A House bill to finance labor and health programs, expected to be unveiled Wednesday, makes good on Republican threats to eliminate the Corporation for Public Broadcasting. The labor and health measure — for years the most contentious spending bill — will protect some of the White House’s priorities, like Head Start, special education and the National Institutes of Health, but to do so education grants for poor students will be cut by 16 percent and the Labor Department by 13 percent, according to House Republican aides.
“These are tough bills,” acknowledged Representative Harold Rogers, the Kentucky Republican who leads the House Appropriations Committee. “His priorities are going nowhere.”

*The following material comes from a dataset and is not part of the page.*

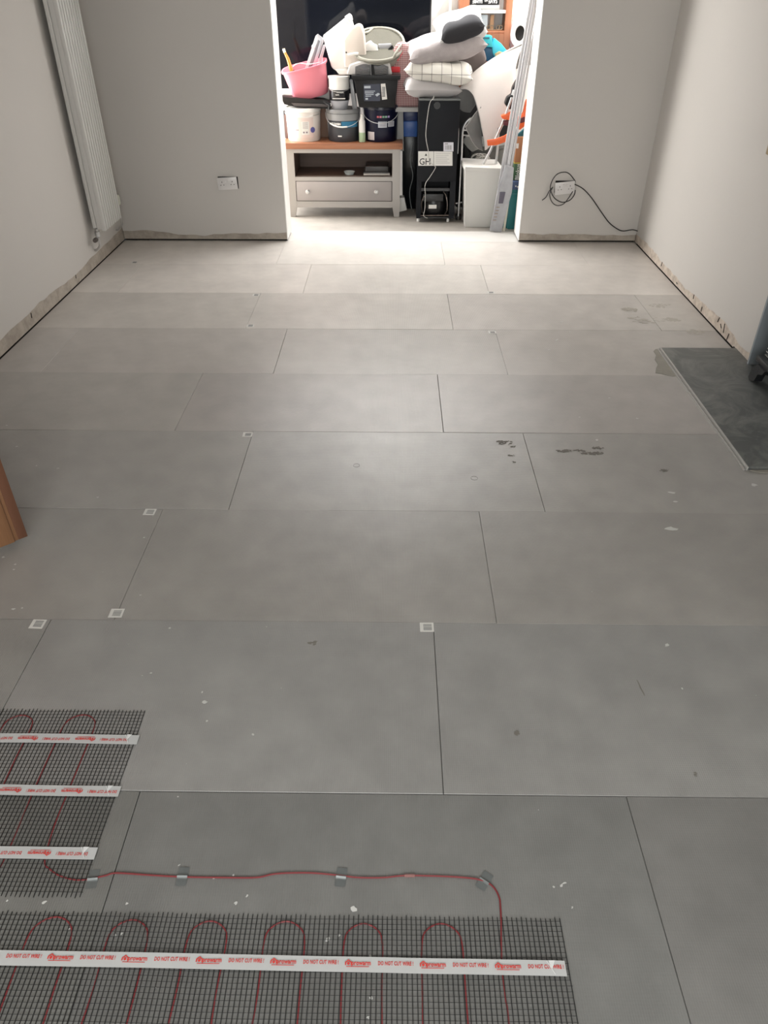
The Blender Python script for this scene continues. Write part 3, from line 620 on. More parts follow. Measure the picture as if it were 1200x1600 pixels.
# pine bookcase
pine = wood('pine', (.36, .14, .07), (.27, .10, .045), 'Z', .8)
Yb = 5.93; bx0, bx1 = at(717, 40, Yb).x, at(797, 60, Yb).x; 
t = thing('bookcase', 'orange pine bookcase against the far wall behind the cushions', 'bookcase', ((bx0+bx1)/2, 6.03, 0))
for a, c_ in ((bx0, bx0+.075), (bx1-.05, bx1)): b = new(); lo_hi(b, (a, Yb, 0), (c_, YX-.005, 1.9), .003); obj('side_panel', b, pine, t)
zs = at(750, 48, Yb).z; zt = at(750, 16, Yb).z
b = new(); lo_hi(b, (bx0+.075, YX-.02, 0), (bx1-.05, YX-.008, 1.9)); obj('back_panel', b, paintw, t)
for z, h_ in ((zs-.02, .02), (zt-.02, .02), (.55, .02), (.1, .02), (1.85, .05)): b = new(); lo_hi(b, (bx0+.075, Yb+.004, z), (bx1-.05, YX-.02, z+h_), .002); obj('shelf', b, pine if z != zt-.02 else paintw, t)
b = new(); lo_hi(b, (bx0+.075, Yb, zs-.30), (bx1-.05, Yb+.02, zs-.02)); obj('front_panel', b, pine, t)
zt2 = zt+.0005
t = thing('book', 'black book lying upside down on the bookcase, large white title on its spine', 'book', ((bx0+bx1)/2, Yb+.08, zt2+.034), 'books stacked flat in the bookcase')
cx = at(757, 6, Yb).x
b = new(); lo_hi(b, (cx-.115, Yb+.005, zt2+.034), (cx+.115, Yb+.18, zt2+.085), .002); obj('cover', b, blackp, t)
b = new(); text_bm(b, 'SAVE', .040, facing((cx+.065, Yb+.004, zt2+.060)) @ Matrix.Rotation(PI, 4, 'Z'), .0005, .0008, .8); text_bm(b, 'with', .022, facing((cx+.012, Yb+.004, zt2+.060)) @ Matrix.Rotation(PI, 4, 'Z'), .0005, 0, .7); text_bm(b, 'JAMIE', .040, facing((cx-.056, Yb+.004, zt2+.060)) @ Matrix.Rotation(PI, 4, 'Z'), .0005, .0008, .8); obj('spine_title', b, paintw, t, smooth=False)
t = thing('book', 'grey book under the black book in the bookcase', 'book', ((bx0+bx1)/2, Yb+.08, zt2), 'books stacked flat in the bookcase')
b = new(); lo_hi(b, (cx-.12, Yb+.005, zt2), (cx+.12, Yb+.18, zt2+.033), .002); obj('cover', b, mat('grey_cover', (.42, .41, .40), .5), t)
for px0, px1, c_, nm, l in ((744, 762, (.42, .44, .47), 'photo_frame', 'grey picture frame standing on the bookcase shelf'), (766, 772, (.30, .16, .08), 'wooden_ornament', 'narrow brown wooden post ornament standing on the bookcase shelf')):
    a, c2 = at(px0, 30, Yb+.03), at(px1, 30, Yb+.03); b = new(); lo_hi(b, (a.x, Yb+.03, zs+.0005), (c2.x, Yb+.05, zt-.03), .003); solo(nm, b, mat(nm+'_m', c_, .5), l, 'picture frame' if 'frame' in nm else 'ornament')
b = new(); q = at(778, 45, Yb+.03)
for dx in (0, .022, -.05, -.075): tube(b, [(q.x+dx+.014*math.cos(i*PI/6), Yb+.03, zs+.02+.014*math.sin(i*PI/6)) for i in range(12)], .0035, 6, closed=True)
tube(b, [(q.x-.09, Yb+.03, zs+.004), (q.x+.035, Yb+.03, zs+.004)], .004, 6)
solo('wire_ornament', b, mat('bronze_wire', (.25, .18, .12), .35, .8), 'small wire loop ornament on the bookcase shelf', 'ornament')
# things leaning between television and bookcase
b = new(); slab(b, [(673, 62), (673, 48), (679, 28), (689, 10), (699, -8), (716, -22), (716, 62)], 6.0, .03, .008); solo('ironing_board', b, mat('grey_felt', (.40, .39, .37), .8), 'grey board with a curved edge leaning between television and bookcase', 'board')
b = new(); slab(b, [(701, 60), (702, -20), (706, -20), (705, 60)], 5.95, .03, .003); solo('batten', b, mat('pale_wood', (.74, .66, .50), .6), 'thin pale wooden batten standing beside the pine bookcase', 'batten')

# ------------------------------------------------------------------ paint tubs on the stand
def tub(label, pxc, halfpx, z0, ptop, body, lidm, group, Yf=5.53, lidh=.03, taper=.93, sq=None, name='paint_tub', cat='paint tub'):
    r = W(halfpx); Yc = Yf+r; X = at(pxc, 200, Yc-.0).x; h = at(pxc, ptop, Yf).z-z0
    t = thing(name, label, cat, (X, Yc, z0), group); Mx = TR((X, Yc, z0))
    b = new(); lathe(b, [(r*taper*.97, 0), (r*taper, .006), (r*.985, h-lidh)], Mx, 48, power=sq); bd = obj('body', b, body, t)
    b = new(); lathe(b, [(r*.99, h-lidh), (r*1.02, h-lidh+.002), (r*1.02, h-.006), (r*1.0, h), (r*.93, h), (r*.92, h-.006), (0, h-.006)], Mx, 48, power=sq); obj('lid', b, lidm, t)
    return t, X, Yc, r, h, bd
def patch(bm, X, Yc, z0, r0, r1, za, zb, h, a0, a1, off=.0008, n=36):
    """label wrapped on the tapered body between angles a0..a1 (degrees, 0 = towards the camera, + = right)"""
    L = []
    for z in (za, zb):
        rr = r0+(r1-r0)*z/(h-.03)+off+.0006; L.append([Vector((X+rr*math.sin(math.radians(a0+(a1-a0)*k/n)), Yc-rr*math.cos(math.radians(a0+(a1-a0)*k/n)), z0+z)) for k in range(n+1)])
    loft(bm, L)
def handle(t, X, Yc, z0, r, h, drop, m, grip=None, rad=.0022):
    b = new(); P = []; 
    for k in range(0, 13):
        a = -90+180*k/12; P.append(Vector((X+(r+.006)*math.sin(math.radians(a)), Yc-(r+.010)*math.cos(math.radians(a)), z0+h-drop*math.cos(math.radians(a))**.8 if abs(a) < 89 else z0+h)))
    tube(b, P, rad, 6, smooth=2); hd = obj('handle', b, m, t)
    if grip: b = new(); Q = P[grip[0]:grip[1]]; tube(b, Q, .006, 8); obj('grip', b, white, hd)
wbody = mat('tub_white', (.80, .755, .715), .4)
t, X, Yc, r, h, bd = tub('white plastic paint tub with a pinkish label on the left of the stand', 475, 27, ST+.0005, 170, wbody, white, 'tubs standing on the stand')
R0_, R1_ = r*.93, r*.985
b = new(); patch(b, X, Yc, ST, R0_, R1_, .03, .175, h, -48, 40); lb = obj('label', b, mat('pink_grey_label', (.72, .60, .56), .5), bd)
b = new(); patch(b, X, Yc, ST, R0_, R1_, .055, .150, h, -2, 24, .0014); obj('label_panel', b, paper, bd)
b = new(); patch(b, X, Yc, ST, R0_, R1_, .086, .092, h, -24, -12, .0020)
for k in range(7): patch(b, X, Yc, ST, R0_, R1_, .100+k*.007, .102+k*.007, h, 2, 20, .0020)
for a in (2, 12): patch(b, X, Yc, ST, R0_, R1_, .066, .078, h, a, a+6, .0020)
obj('label_print', b, mat('print_grey', (.25, .22, .25), .6), bd)
b = new(); aa = math.radians(36); rr = r*.965+.0025; lathe(b, [(.021, 0), (.021, .0006), (0, .0006)], Matrix.Translation((X+rr*math.sin(aa), Yc-rr*math.cos(aa), ST+.088)) @ Matrix.Rotation(aa, 4, 'Z') @ FACE, 24); obj('round_badge', b, mat('badge_blue', (.09, .09, .30), .5), bd)
b = new(); patch(b, X, Yc, ST, R0_, R1_, .12, .175, h, -70, -48, .0012); obj('label_side', b, paper, bd)
handle(t, X, Yc, ST, r, h-.035, .02, steel)
gb = mat('tub_charcoal', (.045, .05, .06), .35); gl = mat('tub_grey_lid', (.24, .245, .25), .3)
t, X, Yc, r, h, bd = tub('charcoal paint tub with a grey lid and a blue band, middle of the stand', 537, 26, ST+.0005, 172, gb, gl, 'tubs standing on the stand')
R0_, R1_ = r*.93, r*.985
b = new(); patch(b, X, Yc, ST, R0_, R1_, .155, h-.031, h, -90, 90); obj('collar', b, mat('collar_grey', (.28, .285, .29), .35), bd)
b = new(); patch(b, X, Yc, ST, R0_, R1_, .108, .150, h, -4, 60, .001); obj('blue_band', b, mat('band_blue', (.03, .20, .36), .45), bd)
b = new(); text_bm(b, 'TOUGH', .022, Matrix.Translation((X-.052, Yc-r*.965, ST+.133)) @ Matrix.Rotation(-.38, 4, 'Z') @ FACE, .003, .0006); patch(b, X, Yc, ST, R0_, R1_, .040, .050, h, -18, -4, .0015); obj('label_print', b, paper, bd, smooth=False)
handle(t, X, Yc, ST, r, h-.03, .09, mat('pale_wire', (.68, .69, .70), .3), (3, 8))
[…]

In the Senate, Republicans are circulating a letter to Senator Harry Reid of Nevada, the majority leader, warning they will not approve any spending measure to keep the government operating after Sept. 30 if it devotes a penny to put in place Mr. Obama’s health care law. The letter, drafted by Senators Mike Lee of Utah, Ted Cruz of Texas and Rand Paul of Kentucky, states: “If Democrats will not agree with Republicans that Obamacare must be repealed, perhaps they can at least agree with the president that the law cannot be implemented as written. If the administration will not enforce the law as written, then the American people should not be forced to fund it.”
A senior White House adviser, Dan Pfeiffer, said Republicans were offering no plan “other than indiscriminate cuts as far as the eye can see and repeal Obamacare as often as possible.”
“We need them to step away from the brink, stop the gridlock and work with Democrats to make progress,” Mr. Pfeiffer said. “If they don’t, a train wreck is inevitable and the country will suffer.”